Situação financeira “alarmante” pode levar à suspensão das actividades da Cinemateca já em Setembro
Directora acredita que o secretário de Estado ainda pode encontrar uma solução, mas admite que este “momento é de grande aflição”, sobretudo no que toca ao ANIM, o melhor arquivo do cinema português
Segundo a lei em vigor, a taxa de 4% paga pelos anunciantes sobre a publicidade exibida na televisão cria um bolo que depois é aplicado no financiamento do cinema e audiovisual, nas suas mais diversas áreas. A Cinemateca Portuguesa-Museu do Cinema, que inclui o Arquivo Nacional das Imagens em Movimento (ANIM), entidade que reúne o acervo mais valioso do cinema português, recebe 20% desse bolo para financiar as suas actividades. Com as empresas a conterem cada vez mais os seus custos publicitários, esse montante, defende Seixas sem avançar valores muito concretos, tem vindo a decair drasticamente, deixando a casa que dirige numa “situação insustentável”.
“Alertámos a tutela para as dificuldades em Abril e sei que o secretário de Estado tem procurado acompanhar todos os esforços, mas também sei que, apesar de muito empenhado, ele não tem podido ir às Finanças buscar dinheiro”, disse esta tarde a directora, numa breve conversa telefónica.

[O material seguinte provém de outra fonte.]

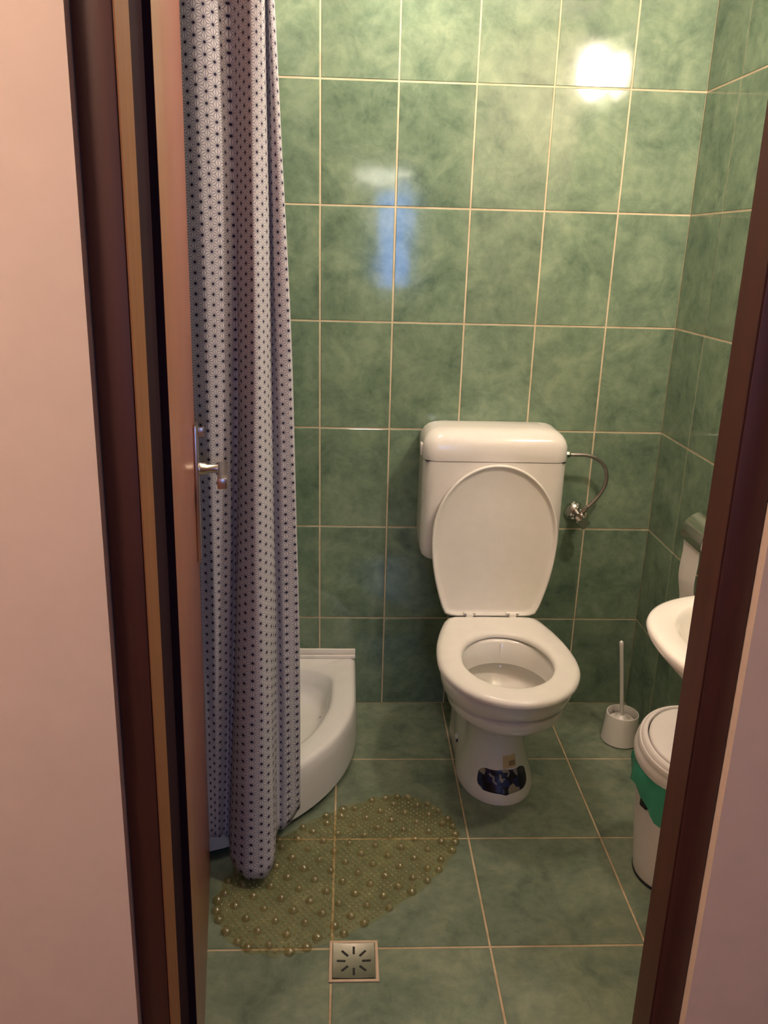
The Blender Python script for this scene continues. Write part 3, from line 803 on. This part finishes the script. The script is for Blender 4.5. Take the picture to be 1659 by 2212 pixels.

Os 20% que recebe da taxa sobre a publicidade “tem um peso muitíssimo superior a 50%” no orçamento da Cinemateca, esclarece Seixas. E, se em anos anteriores, a taxa representava um montante que “ultrapassava em muito os três milhões”, este ano estima-se que “não chegue sequer aos dois milhões”.
Quando diz que a partir do fim do mês “a Cinemateca não pode avançar” - e no entanto está anunciada para Setembro uma integral do espanhol Victor Erice, que se deslocará a Lisboa (altura em que se encontrará, na Barata Salgueiro, com o português Pedro Costa para o lançamento do livro Casa de Lava -Caderno, edição facsimilada do caderno original que Costa manteve durante a produção de Casa de Lava, em 1994 - Maria João Seixas não está apenas a pensar na programação das salas, que não está em condições de garantir caso não receba boas notícias da Secretaria de Estado da Cultura (SEC) até 31 de Agosto; está particularmente preocupada com a actividade do ANIM: “Uma das nossas missões fundamentais é a preservação do património do cinema – como é que podemos cumpri-la se um cofre avaria e não podemos mandar arranjar, se uma máquina avaria e não podemos mandar arranjar? Tudo corre o risco de parar.”
Desde Abril que resolver os problemas de tesouraria na Cinemateca se tornou urgente. O secretário de Estado Jorge Barreto Xavier interveio para garantir “dotações extraordinárias” do Fundo de Fomento Cultural em Junho e Julho (400 mil euros no total), explicou Seixas, mas a verba de Agosto ainda não chegou e não há quaisquer garantias para os meses seguintes. “Acredito que tudo se pode ainda resolver, mas este momento é de grande aflição.”
Seixas aponta as quebras nas receitas sobre a publicidade como o principal factor para explicar a situação financeira a que a Cinemateca chegou, mas diz que, nos últimos anos, outros contribuíram para este “cenário alarmante”: “As instituições foram perdendo autonomia, foram ficando espartilhadas em regras de gestão cada vez mais iguais para situações que eram – e são – muito diferentes. E depois há o PIDDAC [Programa de Investimentos e Despesas de Desenvolvimento da Administração Central] – há pelo menos três anos que não temos dinheiro nenhum para investimento.”
As receitas de bilheteira e as da venda das publicações próprias são “importantes”, até porque mostram “o carinho de um público fiel por esta casa”, mas são residuais quando comparadas com as que resultavam até aqui da taxa dos anunciantes.
O PÚBLICO tentou saber que esforços estão a ser feitos pela SEC para resolver o problema na Cinemateca, mas até ao momento não foi possível entrar em contacto com Jorge Barreto Xavier.